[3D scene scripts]
######

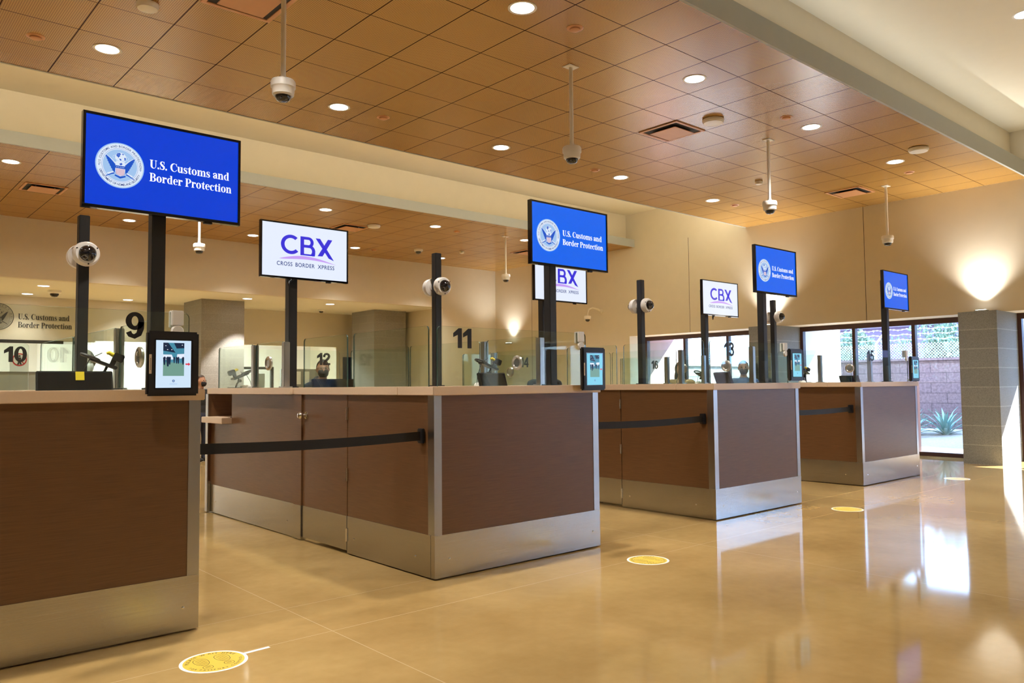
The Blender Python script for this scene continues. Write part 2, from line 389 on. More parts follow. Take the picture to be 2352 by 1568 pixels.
def serif_glyph(c):
    X = 70
    if c == 'U': return 92, rq(12, 34, 34, 100) + rq(2, 94, 44, 100) + rq(72, 34, 79, 100) + rq(62, 94, 89, 100) + ringq((45.5, 34, 33.5, 35), (53, 34, 19, 28), 180, 360)
    if c == 'S': return 66, serif_S(66, 100, 1.0)
    if c == '.': return 30, [arcpts(14, 10, 11, 11, 0, 360, 14)]
    if c == 'C': return 88, ringq((49, 50, 45, 51), (56, 50, 29, 45), 48, 312) + rq(78, 66, 84, 100) + strokeq([(75, 15), (84, 28)], [9, 3])
    if c == 'u': return 78, rq(10, 16, 30, X) + rq(2, X - 6, 30, X) + rq(48, 0, 68, X) + rq(40, X - 6, 68, X) + rq(48, 0, 76, 6) + strokeq([(20, 18), (25, 6), (36, 4), (50, 14)], [18, 14, 11, 7])
    if c == 's': return 54, serif_S(54, X, .82)
    if c == 't': return 50, rq(14, 12, 34, X) + [[(14, X - 4), (34, X - 4), (34, 92), (28, 92)]] + rq(2, X - 7, 48, X) + strokeq([(24, 14), (28, 5), (36, 4), (46, 12)], [19, 14, 10, 5])
    if c == 'o': return 72, ringq((36, 35, 33, 36.5), (36, 35, 12, 32), 0, 360, 28)
    if c == 'm': return 118, rq(10, 0, 30, X) + rq(2, X - 6, 30, X) + rq(2, 0, 38, 6) + rq(49, 0, 69, 50) + rq(42, 0, 76, 6) + rq(88, 0, 108, 50) + rq(80, 0, 116, 6) + strokeq([(28, 55), (40, 65), (52, 66), (59, 50)], [6, 10, 14, 20]) + strokeq([(67, 55), (79, 65), (91, 66), (98, 50)], [6, 10, 14, 20])
    if c == 'a': return 68, rq(40, 12, 60, 50) + strokeq([(50, 48), (46, 62), (32, 67), (14, 58)], [20, 14, 9, 11]) + [arcpts(14, 55, 9, 9, 0, 360, 12)] + strokeq([(46, 42), (24, 34), (14, 18), (22, 6), (34, 6), (46, 15)], [8, 14, 20, 16, 10, 7]) + strokeq([(50, 12), (56, 4), (66, 7)], [18, 9, 5])
    if c == 'n': return 80, rq(10, 0, 30, X) + rq(2, X - 6, 30, X) + rq(2, 0, 38, 6) + rq(50, 0, 70, 50) + rq(42, 0, 78, 6) + strokeq([(28, 54), (40, 65), (53, 66), (60, 50)], [6, 10, 14, 20])
    if c == 'd': return 78, rq(46, 0, 66, 100) + rq(38, 94, 66, 100) + rq(46, 0, 75, 6) + ringq((36, 35, 32, 36), (40, 35, 16, 31), 62, 298)
    if c == 'B': return 86, rq(12, 0, 34, 100) + rq(2, 94, 50, 100) + rq(2, 0, 50, 6) + rq(34, 49, 48, 55) + ringq((46, 75.5, 31, 24.5), (46, 75, 9, 18.5), -90, 90) + ringq((48, 27.5, 35, 27.5), (48, 27.5, 12, 21.5), -90, 90)
    if c == 'r': return 62, rq(10, 0, 30, X) + rq(2, X - 6, 30, X) + rq(2, 0, 40, 6) + strokeq([(28, 48), (36, 62), (50, 64)], [6, 10, 12]) + [arcpts(51, 58, 10, 10, 0, 360, 12)]
    if c == 'e': return 64, ringq((34, 35, 31, 36.5), (37, 35, 13, 32), 12, 318) + rq(18, 36, 62, 42) + ringq((34, 36, 28.5, 35), (36, 36, 12, 31), 0, 60)
    if c == 'P': return 82, rq(12, 0, 34, 100) + rq(2, 94, 48, 100) + rq(2, 0, 46, 6) + ringq((46, 72, 33, 28), (46, 72, 11, 22), -90, 90) + rq(34, 44, 48, 50)
    if c == 'c': return 60, ringq((34, 35, 31, 36.5), (38, 35, 14, 32), 48, 315) + [arcpts(48, 56, 9, 9, 0, 360, 12)]
    if c == 'i': return 42, rq(11, 0, 31, X) + rq(2, X - 6, 31, X) + rq(2, 0, 40, 6) + [arcpts(21, 88, 11, 11, 0, 360, 14)]
    return 32, []
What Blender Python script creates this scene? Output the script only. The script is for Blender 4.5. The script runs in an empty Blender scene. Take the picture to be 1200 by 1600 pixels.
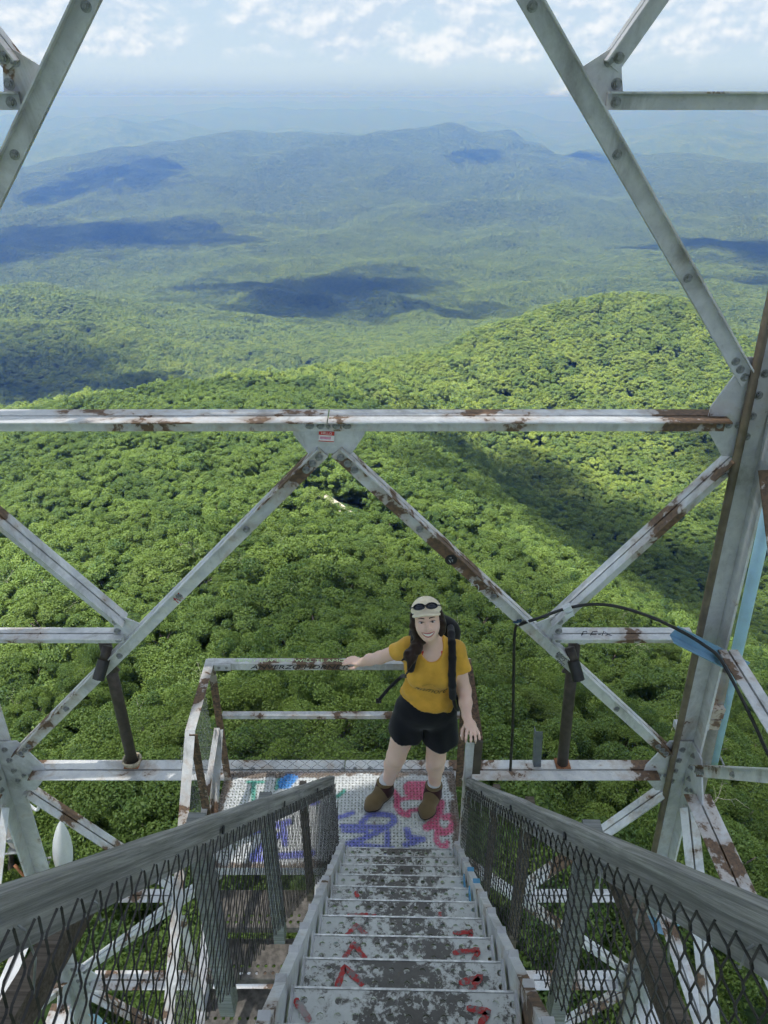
import bpy, bmesh, math, random
import numpy as np
from mathutils import Vector, Matrix, Euler

random.seed(7)
RNG = np.random.default_rng(11)
scene = bpy.context.scene
COL = scene.collection
R = math.radians

# ------------------------------------------------------------------ camera
CAM_H = 4.03
cam_data = bpy.data.cameras.new('camera')
cam_data.sensor_fit = 'VERTICAL'
cam_data.sensor_height = 36.0
cam_data.lens = 36.0 * 1160.0 / 1600.0
cam_data.clip_start = 0.02
cam_data.clip_end = 120000.0
camera = bpy.data.objects.new('camera', cam_data)
camera.location = (0, 0, CAM_H)
camera.rotation_euler = (R(90 - 29.25), 0, 0)
COL.objects.link(camera)
scene.camera = camera

# ------------------------------------------------------------------ light
SUN_VEC = Vector((-0.30, -0.10, 1.0)).normalized()      # towards the sun
sun_data = bpy.data.lights.new('sun', 'SUN')
sun_data.energy = 4.5
sun_data.angle = R(0.6)
sun_data.color = (1.0, 0.955, 0.88)
sun = bpy.data.objects.new('sun', sun_data)
sun.rotation_euler = (-SUN_VEC).to_track_quat('-Z', 'Y').to_euler()
sun.location = (-30, -7, 100)
COL.objects.link(sun)

world = bpy.data.worlds.new('World')
scene.world = world
world.use_nodes = True
wn, wl = world.node_tree.nodes, world.node_tree.links
wn.clear()

def nd(nodes, kind, **kw):
    n = nodes.new(kind)
    for k, v in kw.items():
        setattr(n, k, v)
    return n

def math_node(nodes, links, op, a, b=None, c=None, clamp=False):
    n = nodes.new('ShaderNodeMath'); n.operation = op; n.use_clamp = clamp
    for i, v in enumerate((a, b, c)):
        if v is None: continue
        if isinstance(v, (int, float)): n.inputs[i].default_value = v
        else: links.new(v, n.inputs[i])
    return n.outputs[0]

def build_world():
    out = nd(wn, 'ShaderNodeOutputWorld')
    bg = nd(wn, 'ShaderNodeBackground')
    sky = nd(wn, 'ShaderNodeTexSky')
    sky.sky_type = 'NISHITA'; sky.sun_disc = False
    sky.sun_elevation = math.asin(SUN_VEC.z)
    sky.sun_rotation = math.atan2(SUN_VEC.x, SUN_VEC.y)
    sky.altitude = 1200; sky.air_density = 1.0; sky.dust_density = 1.3; sky.ozone_density = 2.0
    tc = nd(wn, 'ShaderNodeTexCoord')
    sep = nd(wn, 'ShaderNodeSeparateXYZ'); wl.new(tc.outputs['Generated'], sep.inputs[0])
    z = sep.outputs['Z']
    comb = nd(wn, 'ShaderNodeCombineXYZ')
    wl.new(sep.outputs['X'], comb.inputs[0]); wl.new(sep.outputs['Y'], comb.inputs[1])
    wl.new(math_node(wn, wl, 'MULTIPLY', z, 1.55), comb.inputs[2])
    def noise(vec, scale, detail, rough, lac=2.1):
        n = nd(wn, 'ShaderNodeTexNoise'); n.inputs['Scale'].default_value = scale
        n.inputs['Detail'].default_value = detail; n.inputs['Roughness'].default_value = rough
        n.inputs['Lacunarity'].default_value = lac
        wl.new(vec, n.inputs['Vector']); return n.outputs['Fac']
    off = nd(wn, 'ShaderNodeVectorMath', operation='ADD'); wl.new(comb.outputs[0], off.inputs[0])
    off.inputs[1].default_value = (CLOUD_SEED[0], CLOUD_SEED[1], CLOUD_SEED[2])
    base = off.outputs[0]
    up = nd(wn, 'ShaderNodeVectorMath', operation='ADD'); wl.new(base, up.inputs[0]); up.inputs[1].default_value = (-0.004, 0, 0.010)
    n1 = noise(base, 15.0, 9.0, 0.55); n1u = noise(up.outputs[0], 15.0, 7.0, 0.53)
    nbig = noise(base, 6.0, 3.0, 0.5)
    # cover: patchy, none in the hazy strip just over the horizon
    mr = nd(wn, 'ShaderNodeMapRange', interpolation_type='SMOOTHSTEP'); wl.new(z, mr.inputs['Value'])
    mr.inputs['From Min'].default_value = 0.020; mr.inputs['From Max'].default_value = 0.050
    mr.inputs['To Min'].default_value = -0.17; mr.inputs['To Max'].default_value = 0.14
    s = math_node(wn, wl, 'ADD', n1, mr.outputs[0])
    s = math_node(wn, wl, 'ADD', s, math_node(wn, wl, 'MULTIPLY', math_node(wn, wl, 'SUBTRACT', nbig, 0.5), 0.8))
    cov = nd(wn, 'ShaderNodeMapRange', interpolation_type='SMOOTHSTEP'); wl.new(s, cov.inputs['Value'])
    cov.inputs['From Min'].default_value = 0.43; cov.inputs['From Max'].default_value = 0.70
    lit = math_node(wn, wl, 'SUBTRACT', n1, n1u)
    lm = nd(wn, 'ShaderNodeMapRange', interpolation_type='SMOOTHSTEP'); wl.new(lit, lm.inputs['Value'])
    lm.inputs['From Min'].default_value = -0.09; lm.inputs['From Max'].default_value = 0.12
    cc = nd(wn, 'ShaderNodeMix', data_type='RGBA'); wl.new(lm.outputs[0], cc.inputs['Factor'])
    cc.inputs['A'].default_value = (3.2, 3.95, 4.8, 1); cc.inputs['B'].default_value = (5.1, 5.3, 5.5, 1)
    # pale veil towards the horizon
    veil = nd(wn, 'ShaderNodeMapRange', interpolation_type='SMOOTHSTEP'); wl.new(z, veil.inputs['Value'])
    veil.inputs['From Min'].default_value = -0.02; veil.inputs['From Max'].default_value = 0.6
    veil.inputs['To Min'].default_value = 0.92; veil.inputs['To Max'].default_value = 0.55
    mv = nd(wn, 'ShaderNodeMix', data_type='RGBA'); wl.new(veil.outputs[0], mv.inputs['Factor'])
    wl.new(sky.outputs[0], mv.inputs['A'])
    low = nd(wn, 'ShaderNodeMapRange', interpolation_type='SMOOTHSTEP'); wl.new(z, low.inputs['Value'])
    low.inputs['From Min'].default_value = -0.004; low.inputs['From Max'].default_value = 0.030
    lo = nd(wn, 'ShaderNodeMix', data_type='RGBA'); wl.new(low.outputs[0], lo.inputs['Factor'])
    lo.inputs['A'].default_value = HORIZON_AIR; lo.inputs['B'].default_value = (3.1, 3.9, 4.7, 1)
    wl.new(lo.outputs['Result'], mv.inputs['B'])
    m = nd(wn, 'ShaderNodeMix', data_type='RGBA'); wl.new(math_node(wn, wl, 'MULTIPLY', cov.outputs[0], 0.9), m.inputs['Factor'])
    wl.new(mv.outputs['Result'], m.inputs['A']); wl.new(cc.outputs['Result'], m.inputs['B'])
    wl.new(m.outputs['Result'], bg.inputs['Color'])
    bg.inputs['Strength'].default_value = 0.050
    wl.new(bg.outputs[0], out.inputs['Surface'])
CLOUD_SEED = (3.1, 1.7, 0.4)
HORIZON_AIR = (2.05, 2.95, 4.1, 1)
build_world()

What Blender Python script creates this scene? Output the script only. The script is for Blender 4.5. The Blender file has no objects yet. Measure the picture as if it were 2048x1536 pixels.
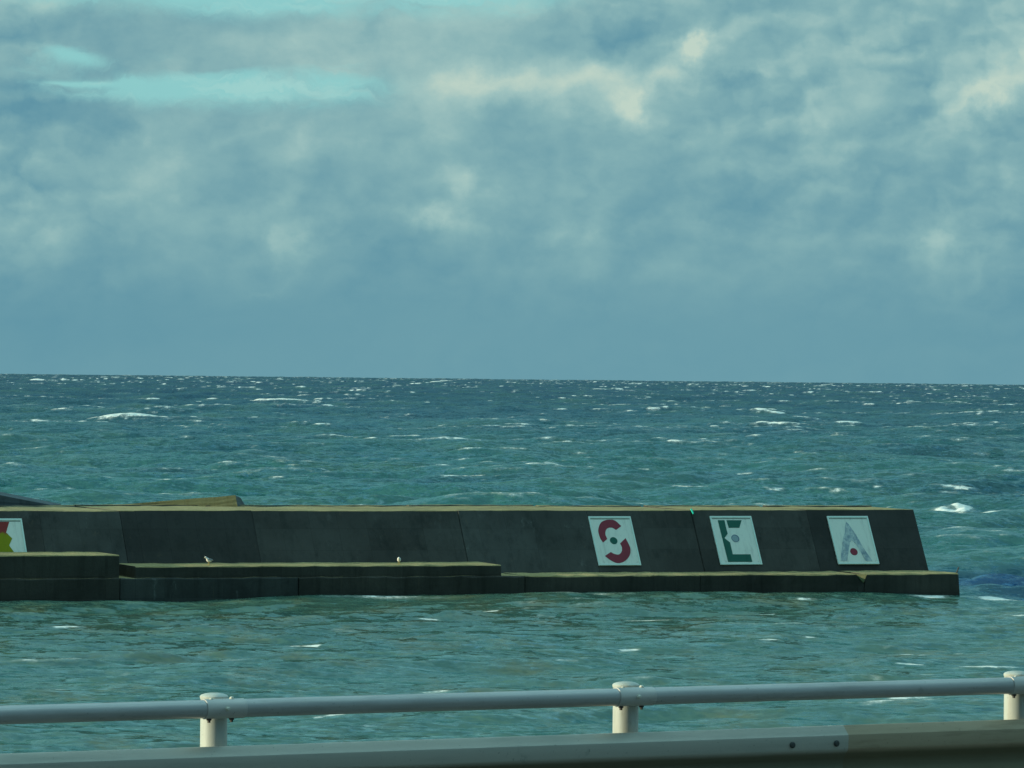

######

**AIM**
Which lines in the records above contain the string "this"? Copy each one.

**EXERCISE SOLUTION**
The Blender Python script for this scene continues. Write part 2, from line 389 on. More parts follow. Take the picture to be 2352 by 1568 pixels.
What Blender Python script creates this scene? Output the script only. The script is for Blender 4.5. The script runs in an empty Blender scene. Take the picture to be 1200 by 1600 pixels.
What Blender Python script creates this scene? Output the script only. The script is for Blender 4.5. The Blender file has no objects yet. Measure the picture as if it were 2048x1536 pixels.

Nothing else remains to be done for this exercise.